======== Material provided ========

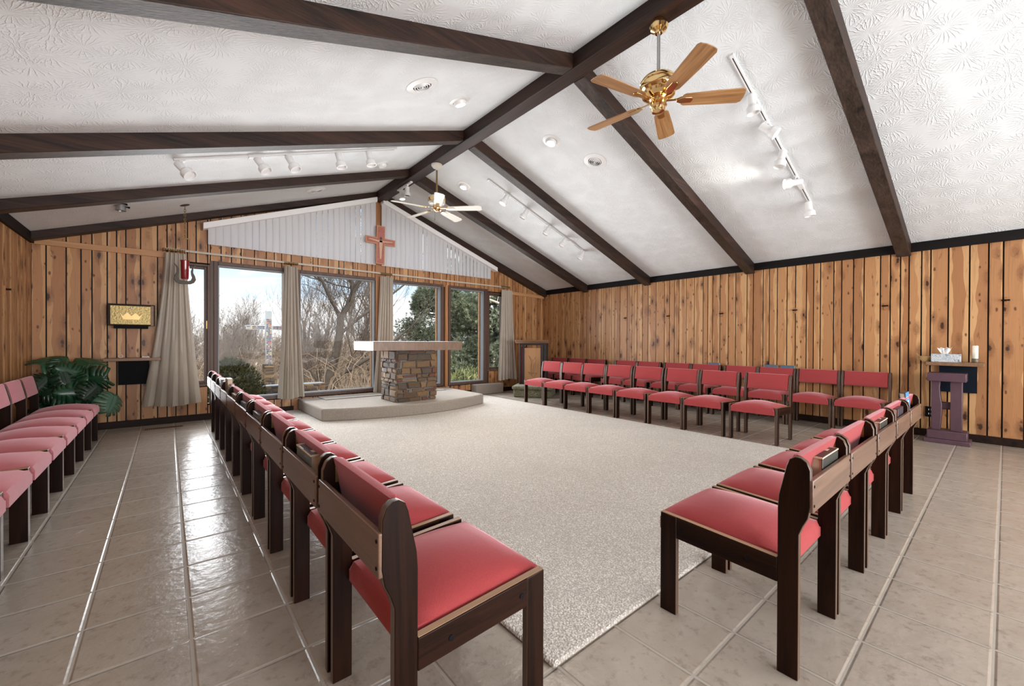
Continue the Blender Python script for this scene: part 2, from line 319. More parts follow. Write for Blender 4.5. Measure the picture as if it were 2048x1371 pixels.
# ------------------------------------------------------------------ mesh helpers
def finish(name, bm, mat, parent=None, smooth=None, bevel=0.0, seg=2, recalc=True):
    if recalc: bmesh.ops.recalc_face_normals(bm, faces=bm.faces[:])
    me = bpy.data.meshes.new(name); bm.to_mesh(me); bm.free()
    for mm in (mat if isinstance(mat, (list, tuple)) else [mat]): me.materials.append(M[mm] if isinstance(mm, str) else mm)
    if smooth is not None:
        me.polygons.foreach_set('use_smooth', [True] * len(me.polygons))
        me.set_sharp_from_angle(angle=math.radians(smooth))
    o = bpy.data.objects.new(name, me); C.objects.link(o)
    if parent is not None: o.parent = parent
    if bevel:
        b = o.modifiers.new('bevel', 'BEVEL'); b.width = bevel; b.segments = seg; b.limit_method = 'ANGLE'; b.angle_limit = math.radians(40)
        me.polygons.foreach_set('use_smooth', [True] * len(me.polygons)); me.set_sharp_from_angle(angle=math.radians(50))
    return o
def tag(o, label, cat, group=None, kind=None):
    o['label'] = label; o['category'] = cat
    if group: o['group'] = group
    if kind: o['kind'] = kind
    return o
def empty(name, loc, label, cat, rz=0.0, group=None):
    o = bpy.data.objects.new(name, None); C.objects.link(o); o.location = loc; o.rotation_euler = (0, 0, rz)
    o.empty_display_size = 0.1
    return tag(o, label, cat, group)
def struct(o, label): return tag(o, label, 'room', kind='structure')
I4 = Matrix.Identity(4)
def box(bm, x0, x1, y0, y1, z0, z1, mx=I4, mi=0):
    v = [bm.verts.new(mx @ Vector(p)) for p in ((x0, y0, z0), (x1, y0, z0), (x1, y1, z0), (x0, y1, z0), (x0, y0, z1), (x1, y0, z1), (x1, y1, z1), (x0, y1, z1))]
    fs = [bm.faces.new([v[i] for i in q]) for q in ((3, 2, 1, 0), (4, 5, 6, 7), (0, 1, 5, 4), (1, 2, 6, 5), (2, 3, 7, 6), (3, 0, 4, 7))]
    for f in fs: f.material_index = mi
    return fs
def B(*a, **k): bm = bmesh.new(); box(bm, *a, **k); return bm
def prism(bm, pts, a0, a1, ax='x', mx=I4, mi=0):
    """extrude a closed 2-D outline along an axis"""
    def P(p, a):
        return mx @ Vector({'x': (a, p[0], p[1]), 'y': (p[0], a, p[1]), 'z': (p[0], p[1], a)}[ax])
    A = [bm.verts.new(P(p, a0)) for p in pts]; D = [bm.verts.new(P(p, a1)) for p in pts]; n = len(pts)
    fs = [bm.faces.new(A), bm.faces.new(D[::-1])] + [bm.faces.new((A[i], A[(i + 1) % n], D[(i + 1) % n], D[i])) for i in range(n)]
    for f in fs: f.material_index = mi
    return fs
def lathe(bm, prof, mx=I4, n=24, cap=True, mi=0):
    rings = []
    for r, z in prof:
        rings.append([bm.verts.new(mx @ Vector((r * math.cos(2 * PI * i / n), r * math.sin(2 * PI * i / n), z))) for i in range(n)])
    fs = []
    for a, b in zip(rings, rings[1:]):
        fs += [bm.faces.new((a[i], a[(i + 1) % n], b[(i + 1) % n], b[i])) for i in range(n)]
    if cap:
        if prof[0][0] > 1e-5: fs.append(bm.faces.new(rings[0][::-1]))
        if prof[-1][0] > 1e-5: fs.append(bm.faces.new(rings[-1]))
    for f in fs: f.material_index = mi
    return fs
def tube(bm, pts, r0, r1=None, n=6, closed=False):
    r1 = r0 if r1 is None else r1
    pts = [Vector(p) for p in pts]; m = len(pts); rings = []
    for i, p in enumerate(pts):
        if closed: t = pts[(i + 1) % m] - pts[i - 1]
        else: t = pts[min(i + 1, m - 1)] - pts[max(i - 1, 0)]
        t.normalize()
        if i == 0: a = t.cross(Vector((0, 0, 1)) if abs(t.z) < 0.9 else Vector((1, 0, 0)))
        else: a = pa - t * pa.dot(t)
        a.normalize(); b = t.cross(a); pa = a
        r = r0 + (r1 - r0) * i / max(1, m - 1)
        rings.append([bm.verts.new(p + (a * math.cos(2 * PI * k / n) + b * math.sin(2 * PI * k / n)) * r) for k in range(n)])
    pr = list(zip(rings, rings[1:])) + ([(rings[-1], rings[0])] if closed else [])
    for A, D in pr:
        for k in range(n): bm.faces.new((A[k], A[(k + 1) % n], D[(k + 1) % n], D[k]))
    if not closed: bm.faces.new(rings[0][::-1]); bm.faces.new(rings[-1])
def pad(bm, a, y0, y1, z0, z1, dome, r, mx=I4, nx=10, ny=10, sag=0.0):
    """upholstered pad: rounded top edges, domed middle"""
    g = []; b = (y1 - y0) / 2; c = (y0 + y1) / 2
    def edge(t, h):
        q = (1 - abs(t)) * h
        return 0.0 if q >= r else r - math.sqrt(max(0, r * r - (r - q) ** 2))
    us = [math.sin(PI / 2 * (2 * i / nx - 1)) for i in range(nx + 1)]; vs_ = [math.sin(PI / 2 * (2 * j / ny - 1)) for j in range(ny + 1)]
    for u in us:
        g.append([bm.verts.new(mx @ Vector((u * a, c + v * b, z1 - max(edge(u, a), edge(v, b)) + dome * (1 - u * u) * (1 - v * v) - sag * (1 - v) / 2))) for v in vs_])
    for i in range(nx):
        for j in range(ny): bm.faces.new((g[i][j], g[i + 1][j], g[i + 1][j + 1], g[i][j + 1]))
    ring = [g[i][0] for i in range(nx + 1)] + [g[nx][j] for j in range(1, ny + 1)] + [g[i][ny] for i in range(nx - 1, -1, -1)] + [g[0][j] for j in range(ny - 1, 0, -1)]
    inv = mx.inverted()
    low = []
    for v in ring:
        p = inv @ v.co; low.append(bm.verts.new(mx @ Vector((p.x, p.y, z0))))
    n = len(ring)
    for i in range(n): bm.faces.new((ring[i], low[i], low[(i + 1) % n], ring[(i + 1) % n]))
    bm.faces.new(low)
def colattr(bm): return bm.faces.layers.float_color.new('col')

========

Task directions
Copy all the data exactly as written, but skip any picture.

Answer
Continue the Blender Python script for this scene: part 2, from line 319. More parts follow. Write for Blender 4.5. Measure the picture as if it were 2048x1371 pixels.
# ------------------------------------------------------------------ mesh helpers
def finish(name, bm, mat, parent=None, smooth=None, bevel=0.0, seg=2, recalc=True):
    if recalc: bmesh.ops.recalc_face_normals(bm, faces=bm.faces[:])
    me = bpy.data.meshes.new(name); bm.to_mesh(me); bm.free()
    for mm in (mat if isinstance(mat, (list, tuple)) else [mat]): me.materials.append(M[mm] if isinstance(mm, str) else mm)
    if smooth is not None:
        me.polygons.foreach_set('use_smooth', [True] * len(me.polygons))
        me.set_sharp_from_angle(angle=math.radians(smooth))
    o = bpy.data.objects.new(name, me); C.objects.link(o)
    if parent is not None: o.parent = parent
    if bevel:
        b = o.modifiers.new('bevel', 'BEVEL'); b.width = bevel; b.segments = seg; b.limit_method = 'ANGLE'; b.angle_limit = math.radians(40)
        me.polygons.foreach_set('use_smooth', [True] * len(me.polygons)); me.set_sharp_from_angle(angle=math.radians(50))
    return o
def tag(o, label, cat, group=None, kind=None):
    o['label'] = label; o['category'] = cat
    if group: o['group'] = group
    if kind: o['kind'] = kind
    return o
def empty(name, loc, label, cat, rz=0.0, group=None):
    o = bpy.data.objects.new(name, None); C.objects.link(o); o.location = loc; o.rotation_euler = (0, 0, rz)
    o.empty_display_size = 0.1
    return tag(o, label, cat, group)
def struct(o, label): return tag(o, label, 'room', kind='structure')
I4 = Matrix.Identity(4)
def box(bm, x0, x1, y0, y1, z0, z1, mx=I4, mi=0):
    v = [bm.verts.new(mx @ Vector(p)) for p in ((x0, y0, z0), (x1, y0, z0), (x1, y1, z0), (x0, y1, z0), (x0, y0, z1), (x1, y0, z1), (x1, y1, z1), (x0, y1, z1))]
    fs = [bm.faces.new([v[i] for i in q]) for q in ((3, 2, 1, 0), (4, 5, 6, 7), (0, 1, 5, 4), (1, 2, 6, 5), (2, 3, 7, 6), (3, 0, 4, 7))]
    for f in fs: f.material_index = mi
    return fs
def B(*a, **k): bm = bmesh.new(); box(bm, *a, **k); return bm
def prism(bm, pts, a0, a1, ax='x', mx=I4, mi=0):
    """extrude a closed 2-D outline along an axis"""
    def P(p, a):
        return mx @ Vector({'x': (a, p[0], p[1]), 'y': (p[0], a, p[1]), 'z': (p[0], p[1], a)}[ax])
    A = [bm.verts.new(P(p, a0)) for p in pts]; D = [bm.verts.new(P(p, a1)) for p in pts]; n = len(pts)
    fs = [bm.faces.new(A), bm.faces.new(D[::-1])] + [bm.faces.new((A[i], A[(i + 1) % n], D[(i + 1) % n], D[i])) for i in range(n)]
    for f in fs: f.material_index = mi
    return fs
def lathe(bm, prof, mx=I4, n=24, cap=True, mi=0):
    rings = []
    for r, z in prof:
        rings.append([bm.verts.new(mx @ Vector((r * math.cos(2 * PI * i / n), r * math.sin(2 * PI * i / n), z))) for i in range(n)])
    fs = []
    for a, b in zip(rings, rings[1:]):
        fs += [bm.faces.new((a[i], a[(i + 1) % n], b[(i + 1) % n], b[i])) for i in range(n)]
    if cap:
        if prof[0][0] > 1e-5: fs.append(bm.faces.new(rings[0][::-1]))
        if prof[-1][0] > 1e-5: fs.append(bm.faces.new(rings[-1]))
    for f in fs: f.material_index = mi
    return fs
def tube(bm, pts, r0, r1=None, n=6, closed=False):
    r1 = r0 if r1 is None else r1
    pts = [Vector(p) for p in pts]; m = len(pts); rings = []
    for i, p in enumerate(pts):
        if closed: t = pts[(i + 1) % m] - pts[i - 1]
        else: t = pts[min(i + 1, m - 1)] - pts[max(i - 1, 0)]
        t.normalize()
        if i == 0: a = t.cross(Vector((0, 0, 1)) if abs(t.z) < 0.9 else Vector((1, 0, 0)))
        else: a = pa - t * pa.dot(t)
        a.normalize(); b = t.cross(a); pa = a
        r = r0 + (r1 - r0) * i / max(1, m - 1)
        rings.append([bm.verts.new(p + (a * math.cos(2 * PI * k / n) + b * math.sin(2 * PI * k / n)) * r) for k in range(n)])
    pr = list(zip(rings, rings[1:])) + ([(rings[-1], rings[0])] if closed else [])
    for A, D in pr:
        for k in range(n): bm.faces.new((A[k], A[(k + 1) % n], D[(k + 1) % n], D[k]))
    if not closed: bm.faces.new(rings[0][::-1]); bm.faces.new(rings[-1])
def pad(bm, a, y0, y1, z0, z1, dome, r, mx=I4, nx=10, ny=10, sag=0.0):
    """upholstered pad: rounded top edges, domed middle"""
    g = []; b = (y1 - y0) / 2; c = (y0 + y1) / 2
    def edge(t, h):
        q = (1 - abs(t)) * h
        return 0.0 if q >= r else r - math.sqrt(max(0, r * r - (r - q) ** 2))
    us = [math.sin(PI / 2 * (2 * i / nx - 1)) for i in range(nx + 1)]; vs_ = [math.sin(PI / 2 * (2 * j / ny - 1)) for j in range(ny + 1)]
    for u in us:
        g.append([bm.verts.new(mx @ Vector((u * a, c + v * b, z1 - max(edge(u, a), edge(v, b)) + dome * (1 - u * u) * (1 - v * v) - sag * (1 - v) / 2))) for v in vs_])
    for i in range(nx):
        for j in range(ny): bm.faces.new((g[i][j], g[i + 1][j], g[i + 1][j + 1], g[i][j + 1]))
    ring = [g[i][0] for i in range(nx + 1)] + [g[nx][j] for j in range(1, ny + 1)] + [g[i][ny] for i in range(nx - 1, -1, -1)] + [g[0][j] for j in range(ny - 1, 0, -1)]
    inv = mx.inverted()
    low = []
    for v in ring:
        p = inv @ v.co; low.append(bm.verts.new(mx @ Vector((p.x, p.y, z0))))
    n = len(ring)
    for i in range(n): bm.faces.new((ring[i], low[i], low[(i + 1) % n], ring[(i + 1) % n]))
    bm.faces.new(low)
def colattr(bm): return bm.faces.layers.float_color.new('col')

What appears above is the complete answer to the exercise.